On Saturday nights Mom and Dad liked to go to the bar. Until my sister got old enough to babysit me (around 10, in other words), we went with them. Try getting away with that these days.

We weren’t the only kids there, either. We’d play outside in the broken glass strewn parking lot if the weather was nice, get plonked on Coke, and “wait tables” for the grown-ups for quarters which we would then feed into the honky tonk jukebox - lots of Johnny Cash and Merle Haggard and Hank Williams. Occasionally your quarter would get stuck; they kept an old butter knife on top of the jukebox for wiggling your change out of the coin slot. Years later, when I was legal, I went back to that bar and damned if that knife wasn’t still there.

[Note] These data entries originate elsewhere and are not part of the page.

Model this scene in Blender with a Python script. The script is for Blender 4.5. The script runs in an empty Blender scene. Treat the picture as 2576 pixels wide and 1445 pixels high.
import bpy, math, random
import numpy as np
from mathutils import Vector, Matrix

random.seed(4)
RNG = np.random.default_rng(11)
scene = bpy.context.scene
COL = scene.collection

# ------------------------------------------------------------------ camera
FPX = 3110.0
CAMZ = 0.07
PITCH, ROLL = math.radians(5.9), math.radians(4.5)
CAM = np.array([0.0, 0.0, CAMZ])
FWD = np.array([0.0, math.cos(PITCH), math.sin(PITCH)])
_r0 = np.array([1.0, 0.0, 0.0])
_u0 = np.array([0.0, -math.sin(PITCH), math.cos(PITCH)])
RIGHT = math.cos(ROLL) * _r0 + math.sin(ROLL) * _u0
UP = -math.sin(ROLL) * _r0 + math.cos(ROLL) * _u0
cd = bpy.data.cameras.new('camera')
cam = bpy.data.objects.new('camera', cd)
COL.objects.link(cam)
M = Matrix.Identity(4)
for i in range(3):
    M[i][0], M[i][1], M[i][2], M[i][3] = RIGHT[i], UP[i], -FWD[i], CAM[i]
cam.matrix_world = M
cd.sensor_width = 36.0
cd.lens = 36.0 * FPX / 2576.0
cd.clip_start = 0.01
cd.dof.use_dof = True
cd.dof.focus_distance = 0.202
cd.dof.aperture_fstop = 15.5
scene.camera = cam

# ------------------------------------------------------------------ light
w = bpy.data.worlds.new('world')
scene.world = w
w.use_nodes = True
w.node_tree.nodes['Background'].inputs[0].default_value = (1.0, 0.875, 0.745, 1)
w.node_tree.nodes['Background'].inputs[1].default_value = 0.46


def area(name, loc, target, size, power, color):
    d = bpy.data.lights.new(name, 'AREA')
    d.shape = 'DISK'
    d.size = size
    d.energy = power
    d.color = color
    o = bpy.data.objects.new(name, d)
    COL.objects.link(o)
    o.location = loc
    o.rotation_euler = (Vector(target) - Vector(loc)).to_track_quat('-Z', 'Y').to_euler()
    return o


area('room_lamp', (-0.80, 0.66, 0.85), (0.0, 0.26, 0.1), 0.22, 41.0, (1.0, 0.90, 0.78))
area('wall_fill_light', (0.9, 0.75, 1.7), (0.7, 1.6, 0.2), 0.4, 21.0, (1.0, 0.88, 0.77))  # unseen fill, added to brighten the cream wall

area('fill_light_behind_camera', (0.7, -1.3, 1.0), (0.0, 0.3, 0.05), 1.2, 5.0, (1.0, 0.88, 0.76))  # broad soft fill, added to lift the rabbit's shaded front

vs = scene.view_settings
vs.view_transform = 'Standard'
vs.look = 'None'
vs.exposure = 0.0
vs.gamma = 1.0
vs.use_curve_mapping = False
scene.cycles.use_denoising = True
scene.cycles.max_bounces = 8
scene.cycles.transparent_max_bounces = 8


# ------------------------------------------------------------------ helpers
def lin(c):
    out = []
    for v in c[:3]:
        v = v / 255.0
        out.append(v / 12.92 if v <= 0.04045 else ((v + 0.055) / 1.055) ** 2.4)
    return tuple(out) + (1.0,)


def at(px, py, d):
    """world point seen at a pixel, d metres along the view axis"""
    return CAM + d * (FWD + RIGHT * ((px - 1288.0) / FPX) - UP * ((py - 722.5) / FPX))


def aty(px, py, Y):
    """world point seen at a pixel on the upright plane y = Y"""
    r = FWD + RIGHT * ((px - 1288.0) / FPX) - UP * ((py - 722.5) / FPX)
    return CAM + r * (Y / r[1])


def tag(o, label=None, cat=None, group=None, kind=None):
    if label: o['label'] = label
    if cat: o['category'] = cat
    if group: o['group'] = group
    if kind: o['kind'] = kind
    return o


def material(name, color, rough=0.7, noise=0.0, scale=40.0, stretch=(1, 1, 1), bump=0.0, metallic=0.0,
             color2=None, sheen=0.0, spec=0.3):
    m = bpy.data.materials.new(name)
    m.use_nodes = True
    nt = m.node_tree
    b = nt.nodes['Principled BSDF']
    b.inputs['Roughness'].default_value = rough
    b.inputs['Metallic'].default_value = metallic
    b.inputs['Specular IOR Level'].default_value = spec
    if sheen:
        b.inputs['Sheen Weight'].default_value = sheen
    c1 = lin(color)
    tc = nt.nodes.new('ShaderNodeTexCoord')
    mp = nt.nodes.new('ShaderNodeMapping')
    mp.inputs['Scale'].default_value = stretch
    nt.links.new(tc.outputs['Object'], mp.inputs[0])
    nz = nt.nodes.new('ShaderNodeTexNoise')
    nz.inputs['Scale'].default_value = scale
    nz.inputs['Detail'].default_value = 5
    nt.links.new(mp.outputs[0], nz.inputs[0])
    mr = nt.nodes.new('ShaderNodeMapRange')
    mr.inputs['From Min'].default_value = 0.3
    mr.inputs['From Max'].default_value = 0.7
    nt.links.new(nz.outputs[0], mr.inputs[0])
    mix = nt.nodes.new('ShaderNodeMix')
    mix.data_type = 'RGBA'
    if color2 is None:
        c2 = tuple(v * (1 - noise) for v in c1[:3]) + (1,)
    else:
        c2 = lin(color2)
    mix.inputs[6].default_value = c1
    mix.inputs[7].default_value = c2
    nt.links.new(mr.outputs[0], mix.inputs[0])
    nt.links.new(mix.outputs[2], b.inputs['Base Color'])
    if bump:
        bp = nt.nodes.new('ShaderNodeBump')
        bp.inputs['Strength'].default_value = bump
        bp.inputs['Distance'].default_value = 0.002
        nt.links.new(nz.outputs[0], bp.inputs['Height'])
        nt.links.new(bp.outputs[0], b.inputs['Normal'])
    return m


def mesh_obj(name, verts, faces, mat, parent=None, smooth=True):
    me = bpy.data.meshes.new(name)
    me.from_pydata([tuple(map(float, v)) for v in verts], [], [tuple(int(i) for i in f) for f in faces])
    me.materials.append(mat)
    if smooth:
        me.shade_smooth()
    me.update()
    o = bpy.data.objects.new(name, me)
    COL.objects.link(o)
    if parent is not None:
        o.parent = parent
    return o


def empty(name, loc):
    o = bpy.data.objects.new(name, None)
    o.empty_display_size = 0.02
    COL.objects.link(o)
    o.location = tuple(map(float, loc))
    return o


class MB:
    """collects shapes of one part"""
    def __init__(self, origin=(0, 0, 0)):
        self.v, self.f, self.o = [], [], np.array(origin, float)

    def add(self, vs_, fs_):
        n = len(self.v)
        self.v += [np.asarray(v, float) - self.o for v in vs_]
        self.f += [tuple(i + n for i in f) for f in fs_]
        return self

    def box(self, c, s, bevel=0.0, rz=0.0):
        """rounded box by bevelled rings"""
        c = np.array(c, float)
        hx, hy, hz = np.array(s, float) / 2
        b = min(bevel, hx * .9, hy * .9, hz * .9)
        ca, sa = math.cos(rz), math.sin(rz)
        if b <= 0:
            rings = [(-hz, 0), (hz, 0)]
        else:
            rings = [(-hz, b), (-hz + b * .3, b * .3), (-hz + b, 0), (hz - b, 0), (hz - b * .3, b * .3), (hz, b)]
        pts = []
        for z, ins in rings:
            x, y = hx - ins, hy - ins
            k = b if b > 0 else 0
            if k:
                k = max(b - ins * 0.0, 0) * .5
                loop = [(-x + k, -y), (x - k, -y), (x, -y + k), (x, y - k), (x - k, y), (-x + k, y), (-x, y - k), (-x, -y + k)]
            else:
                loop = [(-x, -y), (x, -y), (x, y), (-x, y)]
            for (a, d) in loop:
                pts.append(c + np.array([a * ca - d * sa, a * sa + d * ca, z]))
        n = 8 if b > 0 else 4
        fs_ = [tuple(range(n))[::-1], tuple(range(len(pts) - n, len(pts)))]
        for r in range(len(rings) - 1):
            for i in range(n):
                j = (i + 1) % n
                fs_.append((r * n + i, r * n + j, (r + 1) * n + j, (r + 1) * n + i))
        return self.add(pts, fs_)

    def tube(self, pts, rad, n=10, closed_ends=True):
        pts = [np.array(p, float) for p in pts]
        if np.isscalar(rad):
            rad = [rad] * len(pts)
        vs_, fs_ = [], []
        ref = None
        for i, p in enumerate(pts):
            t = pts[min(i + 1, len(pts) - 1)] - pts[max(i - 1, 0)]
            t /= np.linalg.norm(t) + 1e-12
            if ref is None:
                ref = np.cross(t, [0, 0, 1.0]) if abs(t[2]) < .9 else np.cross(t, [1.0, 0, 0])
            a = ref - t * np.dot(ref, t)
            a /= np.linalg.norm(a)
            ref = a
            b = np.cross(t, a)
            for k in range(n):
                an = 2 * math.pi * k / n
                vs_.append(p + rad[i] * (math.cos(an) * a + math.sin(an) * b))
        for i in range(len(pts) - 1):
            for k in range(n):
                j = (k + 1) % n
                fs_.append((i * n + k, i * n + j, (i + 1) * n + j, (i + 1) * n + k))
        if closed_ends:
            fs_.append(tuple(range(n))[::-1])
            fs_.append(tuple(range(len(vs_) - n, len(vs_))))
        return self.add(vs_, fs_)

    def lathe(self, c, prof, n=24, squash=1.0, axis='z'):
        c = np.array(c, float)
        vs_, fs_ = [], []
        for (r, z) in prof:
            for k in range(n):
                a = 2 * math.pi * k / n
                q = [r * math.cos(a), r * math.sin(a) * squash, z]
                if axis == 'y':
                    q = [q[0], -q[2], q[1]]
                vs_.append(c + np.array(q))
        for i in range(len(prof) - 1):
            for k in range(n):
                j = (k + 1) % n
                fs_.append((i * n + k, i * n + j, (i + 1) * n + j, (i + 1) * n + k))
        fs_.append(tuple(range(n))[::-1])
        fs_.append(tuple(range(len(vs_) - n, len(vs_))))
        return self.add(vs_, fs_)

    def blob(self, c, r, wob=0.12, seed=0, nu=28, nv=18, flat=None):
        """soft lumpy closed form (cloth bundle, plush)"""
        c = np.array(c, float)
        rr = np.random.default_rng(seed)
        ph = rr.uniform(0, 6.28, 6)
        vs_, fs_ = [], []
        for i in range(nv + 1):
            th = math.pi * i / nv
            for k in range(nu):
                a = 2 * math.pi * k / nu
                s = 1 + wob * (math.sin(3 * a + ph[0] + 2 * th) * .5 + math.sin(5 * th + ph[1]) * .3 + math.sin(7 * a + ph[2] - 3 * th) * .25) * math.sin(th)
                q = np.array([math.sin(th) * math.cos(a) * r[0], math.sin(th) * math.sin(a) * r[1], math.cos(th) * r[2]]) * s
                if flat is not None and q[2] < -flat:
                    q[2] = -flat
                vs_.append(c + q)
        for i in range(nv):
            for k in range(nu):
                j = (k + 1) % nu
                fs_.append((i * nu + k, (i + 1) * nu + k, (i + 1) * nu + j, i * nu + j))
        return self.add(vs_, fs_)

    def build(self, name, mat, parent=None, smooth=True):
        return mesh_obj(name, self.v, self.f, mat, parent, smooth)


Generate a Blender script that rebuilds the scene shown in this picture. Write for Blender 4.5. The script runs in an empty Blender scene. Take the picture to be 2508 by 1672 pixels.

I was also buying my own cigarettes at the age of 13. This was mid-80s; they didn’t really start cracking down on the carding thing until after I’d turned 18.

Wandering around and through construction sites (they were not fenced off). Construction sites always seemed to have ladder that led to the upper floors or even the roof. Great fun. I suppose if I had been caught I would have moved from the “college track” to the “parole track.”

My mom lived at home during college and remembers being given a buck each day by her parents, part for the bus, part for lunch and part for cigarettes. She did get in trouble for smoking in the bathroom in high school, but apparently her parents considered smoking a necessity.

Back in the early 80s, when I was 8-9 I guess, I was given money to buy a pack of cigarettes for my grandfather. I remember the woman at the store asking if they were for me, but she still sold them to me. I also had to walk to the store to get them, which was probably a 5-10 minute walk.